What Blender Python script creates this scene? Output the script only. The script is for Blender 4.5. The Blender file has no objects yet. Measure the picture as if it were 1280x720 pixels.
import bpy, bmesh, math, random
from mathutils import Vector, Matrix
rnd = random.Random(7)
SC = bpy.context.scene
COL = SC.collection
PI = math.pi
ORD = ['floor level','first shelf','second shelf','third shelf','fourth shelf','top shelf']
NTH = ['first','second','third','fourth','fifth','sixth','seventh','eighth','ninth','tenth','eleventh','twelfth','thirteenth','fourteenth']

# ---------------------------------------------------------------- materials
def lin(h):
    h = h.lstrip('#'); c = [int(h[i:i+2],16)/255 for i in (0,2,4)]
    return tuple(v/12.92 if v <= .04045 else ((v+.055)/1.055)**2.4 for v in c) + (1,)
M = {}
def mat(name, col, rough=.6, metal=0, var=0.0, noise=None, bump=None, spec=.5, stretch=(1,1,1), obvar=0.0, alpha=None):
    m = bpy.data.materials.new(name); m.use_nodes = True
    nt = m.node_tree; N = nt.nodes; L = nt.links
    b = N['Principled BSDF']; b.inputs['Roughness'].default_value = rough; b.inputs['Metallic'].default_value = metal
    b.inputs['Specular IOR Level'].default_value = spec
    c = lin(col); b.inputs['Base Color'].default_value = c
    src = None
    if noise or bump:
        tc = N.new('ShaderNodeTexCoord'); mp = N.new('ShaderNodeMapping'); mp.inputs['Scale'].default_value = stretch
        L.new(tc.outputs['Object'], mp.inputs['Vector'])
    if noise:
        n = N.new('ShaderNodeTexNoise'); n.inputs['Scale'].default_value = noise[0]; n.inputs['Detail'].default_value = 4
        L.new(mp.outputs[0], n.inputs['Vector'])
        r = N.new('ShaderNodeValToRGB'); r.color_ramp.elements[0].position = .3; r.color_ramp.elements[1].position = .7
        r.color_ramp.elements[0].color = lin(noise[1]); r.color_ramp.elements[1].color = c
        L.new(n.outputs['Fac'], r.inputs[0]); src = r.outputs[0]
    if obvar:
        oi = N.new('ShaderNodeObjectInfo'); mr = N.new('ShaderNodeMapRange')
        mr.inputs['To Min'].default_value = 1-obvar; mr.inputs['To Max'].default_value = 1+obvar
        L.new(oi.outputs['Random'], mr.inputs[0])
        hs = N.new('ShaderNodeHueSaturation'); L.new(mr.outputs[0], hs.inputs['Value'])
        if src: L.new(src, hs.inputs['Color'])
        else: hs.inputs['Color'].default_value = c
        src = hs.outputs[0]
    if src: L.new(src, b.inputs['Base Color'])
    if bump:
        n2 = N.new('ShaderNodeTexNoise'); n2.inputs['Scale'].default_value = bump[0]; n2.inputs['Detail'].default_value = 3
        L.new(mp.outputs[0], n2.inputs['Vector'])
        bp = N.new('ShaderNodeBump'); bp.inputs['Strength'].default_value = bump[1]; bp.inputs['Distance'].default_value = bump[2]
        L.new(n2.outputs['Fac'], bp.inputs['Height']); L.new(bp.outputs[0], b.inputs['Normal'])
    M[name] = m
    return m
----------
* Your objective *
Where a line holds "scene", copy it out.

* Problem solution *
What Blender Python script creates this scene? Output the script only. The script is for Blender 4.5. The Blender file has no objects yet. Measure the picture as if it were 1280x720 pixels.
SC = bpy.context.scene